The Shroud of Gnome is not that, but the shrewd literary professional is apparent in lines such as these, from "School of Paddling": "We had traveled a great distance | and no one would speak to us| so we just sat there on the shore | and threw stones at stones | which led to the accidental erection | of a cairn, whose significance | we considered iffy at best." The professionalism is here -- from the unpunctuated lines to the droll joke on contemporary hermeneutics, to the "iffy" take that a Tate poem is just such a cairn. But so is the situation (on a shore), the impersonality, and the disjunction of the earlier period of Tate's pastoral surrealism, here transmuted in an effortless guile that reads much differently when it was the bluff of the ephebe. That prairie bluff entails "the embarrassing heartache of my latest apercu," and yet, for this persona, "It is a mystery to me, along with | so much better rubbish, | the trash people are eager to kill for." This poem of domestic bliss, "Of Two or Three Minds," has in its close Ashbery's "By the Flooded Canal" on its ear, and so apologizes for the shrewdness of that judgment, but by then Tate was ensconced at Amherst, where the Boston literary scene presumably calls up a homicidal dumpster-diver or two.

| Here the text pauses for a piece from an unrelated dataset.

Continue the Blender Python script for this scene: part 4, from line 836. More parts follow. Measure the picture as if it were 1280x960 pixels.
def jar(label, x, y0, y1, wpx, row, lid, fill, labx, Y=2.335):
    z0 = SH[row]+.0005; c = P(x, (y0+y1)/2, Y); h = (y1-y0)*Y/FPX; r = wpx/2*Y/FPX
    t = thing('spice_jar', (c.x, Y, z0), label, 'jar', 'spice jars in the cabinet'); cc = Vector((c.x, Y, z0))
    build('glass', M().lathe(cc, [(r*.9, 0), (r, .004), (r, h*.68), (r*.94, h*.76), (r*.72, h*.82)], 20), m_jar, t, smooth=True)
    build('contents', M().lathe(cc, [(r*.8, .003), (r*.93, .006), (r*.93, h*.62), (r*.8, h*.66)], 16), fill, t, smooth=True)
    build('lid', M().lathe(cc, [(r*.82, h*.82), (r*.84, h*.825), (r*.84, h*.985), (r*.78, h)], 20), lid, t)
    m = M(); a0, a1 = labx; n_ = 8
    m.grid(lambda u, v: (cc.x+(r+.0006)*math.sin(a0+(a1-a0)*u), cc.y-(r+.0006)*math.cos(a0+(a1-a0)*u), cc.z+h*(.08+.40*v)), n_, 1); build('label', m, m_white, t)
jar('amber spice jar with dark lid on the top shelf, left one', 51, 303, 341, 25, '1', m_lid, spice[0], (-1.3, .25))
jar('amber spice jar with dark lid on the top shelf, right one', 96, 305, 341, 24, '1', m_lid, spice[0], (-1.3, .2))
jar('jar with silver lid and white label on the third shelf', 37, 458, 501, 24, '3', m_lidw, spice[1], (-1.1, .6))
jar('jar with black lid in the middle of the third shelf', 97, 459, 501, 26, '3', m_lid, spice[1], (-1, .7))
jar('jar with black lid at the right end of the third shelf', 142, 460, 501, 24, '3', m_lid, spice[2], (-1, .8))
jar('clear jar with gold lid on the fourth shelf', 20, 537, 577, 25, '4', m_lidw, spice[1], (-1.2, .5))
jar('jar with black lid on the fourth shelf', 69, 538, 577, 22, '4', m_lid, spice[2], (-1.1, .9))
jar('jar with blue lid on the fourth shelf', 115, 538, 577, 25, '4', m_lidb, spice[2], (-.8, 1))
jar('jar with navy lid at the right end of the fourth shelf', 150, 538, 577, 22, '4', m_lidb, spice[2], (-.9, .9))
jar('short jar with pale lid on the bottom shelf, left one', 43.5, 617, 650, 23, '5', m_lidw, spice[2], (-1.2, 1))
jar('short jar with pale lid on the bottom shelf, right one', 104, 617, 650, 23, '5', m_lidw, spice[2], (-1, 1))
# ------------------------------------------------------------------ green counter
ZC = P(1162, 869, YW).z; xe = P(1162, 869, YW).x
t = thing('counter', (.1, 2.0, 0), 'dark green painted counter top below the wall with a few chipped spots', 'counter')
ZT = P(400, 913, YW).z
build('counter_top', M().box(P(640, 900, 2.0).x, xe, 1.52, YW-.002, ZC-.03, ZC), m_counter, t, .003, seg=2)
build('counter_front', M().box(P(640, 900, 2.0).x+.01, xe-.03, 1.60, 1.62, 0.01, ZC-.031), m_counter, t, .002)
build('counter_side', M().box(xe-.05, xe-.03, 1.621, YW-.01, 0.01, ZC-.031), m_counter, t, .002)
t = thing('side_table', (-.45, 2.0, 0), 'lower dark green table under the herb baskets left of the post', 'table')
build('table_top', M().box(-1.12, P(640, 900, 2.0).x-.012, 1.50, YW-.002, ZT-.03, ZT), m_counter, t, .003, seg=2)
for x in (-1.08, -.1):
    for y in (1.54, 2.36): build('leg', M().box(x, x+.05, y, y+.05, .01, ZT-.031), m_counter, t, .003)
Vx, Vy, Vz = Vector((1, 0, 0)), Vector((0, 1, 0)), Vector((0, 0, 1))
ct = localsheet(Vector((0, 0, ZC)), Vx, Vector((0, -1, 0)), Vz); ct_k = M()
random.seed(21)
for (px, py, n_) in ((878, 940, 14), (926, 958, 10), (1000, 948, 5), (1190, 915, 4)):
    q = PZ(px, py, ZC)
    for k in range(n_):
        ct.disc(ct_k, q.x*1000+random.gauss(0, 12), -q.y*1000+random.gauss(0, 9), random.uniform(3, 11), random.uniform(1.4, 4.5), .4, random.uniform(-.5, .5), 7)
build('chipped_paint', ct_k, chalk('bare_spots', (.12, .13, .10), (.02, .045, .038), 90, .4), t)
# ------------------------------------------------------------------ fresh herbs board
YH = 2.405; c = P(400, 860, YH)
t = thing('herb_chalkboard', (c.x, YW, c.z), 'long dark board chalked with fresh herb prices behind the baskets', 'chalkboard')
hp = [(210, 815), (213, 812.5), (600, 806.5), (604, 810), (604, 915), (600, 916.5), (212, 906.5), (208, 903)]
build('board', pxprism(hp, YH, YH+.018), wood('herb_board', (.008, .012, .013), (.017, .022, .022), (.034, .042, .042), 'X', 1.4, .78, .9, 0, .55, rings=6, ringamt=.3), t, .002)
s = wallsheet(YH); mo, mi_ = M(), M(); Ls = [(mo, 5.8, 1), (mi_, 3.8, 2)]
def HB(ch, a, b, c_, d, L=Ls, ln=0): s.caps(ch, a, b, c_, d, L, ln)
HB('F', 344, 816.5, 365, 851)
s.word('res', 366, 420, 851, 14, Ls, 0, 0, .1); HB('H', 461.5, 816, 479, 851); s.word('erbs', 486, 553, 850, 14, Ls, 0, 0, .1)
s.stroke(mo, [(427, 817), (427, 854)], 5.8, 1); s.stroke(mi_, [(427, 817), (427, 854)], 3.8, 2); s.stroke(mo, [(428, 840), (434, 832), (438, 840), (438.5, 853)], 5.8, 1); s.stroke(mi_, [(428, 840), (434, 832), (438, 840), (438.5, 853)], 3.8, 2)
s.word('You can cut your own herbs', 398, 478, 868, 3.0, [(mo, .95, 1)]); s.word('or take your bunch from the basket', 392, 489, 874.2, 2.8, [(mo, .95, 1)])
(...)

Tate's great poem about the orders of poetry is collected here, "Dream On," which opens, "Some people go their whole lives | without ever writing a single poem." The next time poetry comes up in the poem, it's when the speaker says: "[These poem-less folk] contribute to political campaigns | that have absolutely no poetry in them," and as a friend pointed out to me, if the reader simply substituted, in their reading of "Dream On," "love" for "poetry," "Dream On" could clearly enough be a religious poem of a certain Christ-centered kind. This remark led me to understand that Tate was writing about the orders of poetry. In an order, one takes vows, and Tate's poem is about the vows poets take. The domestic bliss pictured at the close of "Of Two or Three Minds," is of lovers who offer within the house the humors or inflationary space that makes possible staying within one's poetry vows. Keep in mind that Tate loves poetry, and that the orders of that love have made it so that Tate experiences everything in the world (the great world, as he would have seen it) through poetry's lens. It is a social order he can be quite wry about -- and is, in this volume: "Per Diem," e.g., is Tate's parody of James Wright's "To A Blossoming Pear Tree." It doesn't call Wright out by name, but only in rhythm, and through imitation. And the book is thoroughly Thoreauvian, nowhere more than "Think of Your Absent Friend," a poem on the same theme as Thoreau's "Walking."